日々いろいろなビジネスパーソンと接していると、「空気を読まなきゃ」と過剰に気を使っているひとを多く見かけます。
そんなとき、ぼくは「場の空気は読まなくていいよ」と伝えます。
そもそも空気を読むってどういうことでしょう?
広く使われている意味としては、「その場にいる人間の気持ちや話の流れを汲み取り、それに合わせて適切に対応する」くらいの意味でしょう。
しかしこの「汲み取る」というのが実に厄介。「汲み取る」ということは、相手が主張しているわけでもないことを一方的に想像するということ。つまり、本当は相手が全くそんなことを思ってなかったとしても、勝手に想像して自分の行動に制約をかけることになるのです。
また、自分の行動や発言、意思決定などを「場の空気」に左右されてしまうので、行動に一貫性がなくなったり、自分が本当にやりたいことがわからなくなってしまったりします。しかもそれが、本当は相手が思ってもいないことを勝手に勘違いしてるだけだったりしたら最悪。誰にとってもメリットありません。これじゃあ、自分を幸せにする方法なんて考えにくいですよね。
場の空気を壊すのを恐れると、「言いたいことが言えない」「やりたいことができない」という状況になってしまう。でも、空気が読めない奴と思われて嫌われるのも嫌ですよね。
そこでぼくが提案したいのは、「場の空気を見える化する」こと。無理に読もうとせず、確認しちゃえばいい。
たとえば相手の気分を害してしまったようなときは、「あれ?いまちょっとムカついてる?」と言ってしまう。答えがYesでもNoでも、話が進みます。Yesだったり、Noと言ってる顔が仏頂面だったりしたら、素直に謝ってしまえばいい。お互い気を使ってギクシャクするよりよっぽどましです。
さらにお勧めなのは、「場の空気をつくる」こと。話の流れや相手の感情を、意識的にコントロールすることです。
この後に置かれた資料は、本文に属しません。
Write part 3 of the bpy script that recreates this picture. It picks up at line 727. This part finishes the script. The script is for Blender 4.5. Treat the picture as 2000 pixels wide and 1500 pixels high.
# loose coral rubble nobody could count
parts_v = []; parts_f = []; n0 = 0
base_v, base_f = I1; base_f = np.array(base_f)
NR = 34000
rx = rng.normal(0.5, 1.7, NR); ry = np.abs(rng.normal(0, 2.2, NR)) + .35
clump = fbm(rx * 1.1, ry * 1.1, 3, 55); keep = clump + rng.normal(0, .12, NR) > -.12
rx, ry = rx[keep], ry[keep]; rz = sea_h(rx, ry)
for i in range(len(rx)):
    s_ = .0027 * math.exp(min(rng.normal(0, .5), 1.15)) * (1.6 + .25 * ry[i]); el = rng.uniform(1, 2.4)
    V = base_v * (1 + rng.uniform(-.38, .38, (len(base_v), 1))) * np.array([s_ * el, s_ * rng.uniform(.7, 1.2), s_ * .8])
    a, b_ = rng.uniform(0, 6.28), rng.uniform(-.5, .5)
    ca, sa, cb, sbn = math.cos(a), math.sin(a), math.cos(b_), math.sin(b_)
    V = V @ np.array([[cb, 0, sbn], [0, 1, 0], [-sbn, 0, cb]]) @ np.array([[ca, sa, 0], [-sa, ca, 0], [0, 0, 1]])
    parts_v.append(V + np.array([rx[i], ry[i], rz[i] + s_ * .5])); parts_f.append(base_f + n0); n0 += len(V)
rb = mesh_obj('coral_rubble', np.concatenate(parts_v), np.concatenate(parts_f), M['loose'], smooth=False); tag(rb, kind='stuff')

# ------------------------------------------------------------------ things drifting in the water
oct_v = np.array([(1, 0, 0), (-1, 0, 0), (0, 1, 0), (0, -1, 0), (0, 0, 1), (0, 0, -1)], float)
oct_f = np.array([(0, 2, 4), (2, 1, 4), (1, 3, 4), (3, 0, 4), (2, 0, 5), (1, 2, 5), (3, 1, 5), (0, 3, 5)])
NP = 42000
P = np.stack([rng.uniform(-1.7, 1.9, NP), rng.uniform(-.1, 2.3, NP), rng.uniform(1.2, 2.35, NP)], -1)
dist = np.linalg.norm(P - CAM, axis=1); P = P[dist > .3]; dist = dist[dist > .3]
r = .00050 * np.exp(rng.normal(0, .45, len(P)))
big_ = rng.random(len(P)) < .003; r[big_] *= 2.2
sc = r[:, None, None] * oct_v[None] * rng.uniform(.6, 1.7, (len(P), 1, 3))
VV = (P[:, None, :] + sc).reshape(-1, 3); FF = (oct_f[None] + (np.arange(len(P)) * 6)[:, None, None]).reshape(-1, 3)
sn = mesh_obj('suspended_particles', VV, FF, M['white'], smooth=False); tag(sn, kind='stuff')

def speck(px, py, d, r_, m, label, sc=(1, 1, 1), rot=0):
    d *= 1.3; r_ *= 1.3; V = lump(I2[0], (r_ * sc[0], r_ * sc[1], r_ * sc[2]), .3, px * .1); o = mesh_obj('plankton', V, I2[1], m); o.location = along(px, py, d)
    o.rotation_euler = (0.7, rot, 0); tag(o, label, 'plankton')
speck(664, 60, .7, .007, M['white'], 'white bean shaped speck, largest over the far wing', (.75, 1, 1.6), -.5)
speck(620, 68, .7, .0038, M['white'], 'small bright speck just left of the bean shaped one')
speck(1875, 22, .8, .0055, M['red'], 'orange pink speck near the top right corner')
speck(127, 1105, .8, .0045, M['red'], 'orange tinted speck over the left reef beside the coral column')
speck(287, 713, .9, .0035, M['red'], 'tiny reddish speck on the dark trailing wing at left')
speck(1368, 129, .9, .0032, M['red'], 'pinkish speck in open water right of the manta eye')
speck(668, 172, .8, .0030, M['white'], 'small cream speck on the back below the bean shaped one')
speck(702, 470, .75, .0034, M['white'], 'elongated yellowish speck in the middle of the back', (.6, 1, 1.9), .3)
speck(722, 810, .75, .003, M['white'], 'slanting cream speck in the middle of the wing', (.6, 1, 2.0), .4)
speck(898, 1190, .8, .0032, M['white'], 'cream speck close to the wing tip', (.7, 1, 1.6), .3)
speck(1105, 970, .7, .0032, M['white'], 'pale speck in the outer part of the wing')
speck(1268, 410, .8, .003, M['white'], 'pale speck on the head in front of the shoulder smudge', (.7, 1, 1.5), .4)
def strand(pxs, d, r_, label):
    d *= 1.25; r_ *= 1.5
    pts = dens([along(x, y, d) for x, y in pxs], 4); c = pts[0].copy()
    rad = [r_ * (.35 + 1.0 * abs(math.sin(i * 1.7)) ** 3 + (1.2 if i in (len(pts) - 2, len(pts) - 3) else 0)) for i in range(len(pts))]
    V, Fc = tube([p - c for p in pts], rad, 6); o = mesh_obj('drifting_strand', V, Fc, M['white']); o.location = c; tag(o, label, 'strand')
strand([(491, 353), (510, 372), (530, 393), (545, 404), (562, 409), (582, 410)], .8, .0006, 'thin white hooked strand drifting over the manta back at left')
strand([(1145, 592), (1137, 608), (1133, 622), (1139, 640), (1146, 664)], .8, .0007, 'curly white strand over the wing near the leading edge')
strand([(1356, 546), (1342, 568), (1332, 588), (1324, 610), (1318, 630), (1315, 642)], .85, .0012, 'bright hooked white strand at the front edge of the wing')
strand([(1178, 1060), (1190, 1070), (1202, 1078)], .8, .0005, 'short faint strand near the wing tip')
あれ? それって「場の空気」を読まずにできるの? と気づいたあなたは鋭い!
もちろん、いずれも「場の空気を読む」ことが前提のアクションになっています。実はこれ、自分の認識が間違っていれば相手の反応でわかるのがポイント。
自分の意識的な行動に対して反応があれば、そこで学習が起こります。つまり「場の空気を読む力」がどんどん養われて行くのです。
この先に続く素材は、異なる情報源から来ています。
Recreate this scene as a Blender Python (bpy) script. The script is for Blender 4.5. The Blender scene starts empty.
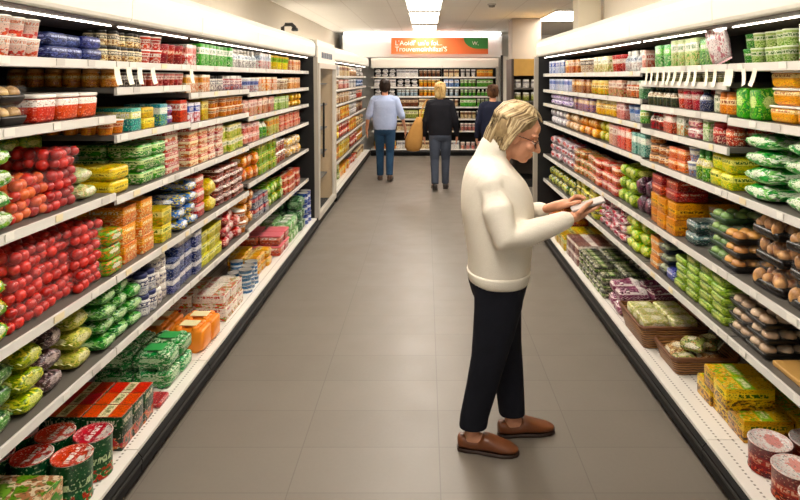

「場の空気を読もう」だと、行動は受動的になり、フィードバックもありません。そうすると場の空気を読む力がつかない。「場の空気」を見える化したりつくったりすることで、自らの意思で「場の空気」に働きかけた方がずっとご利益があります。
あなたをとりまく世界は、あなたを縛るものではなく、あなた自身が変えるものなのです。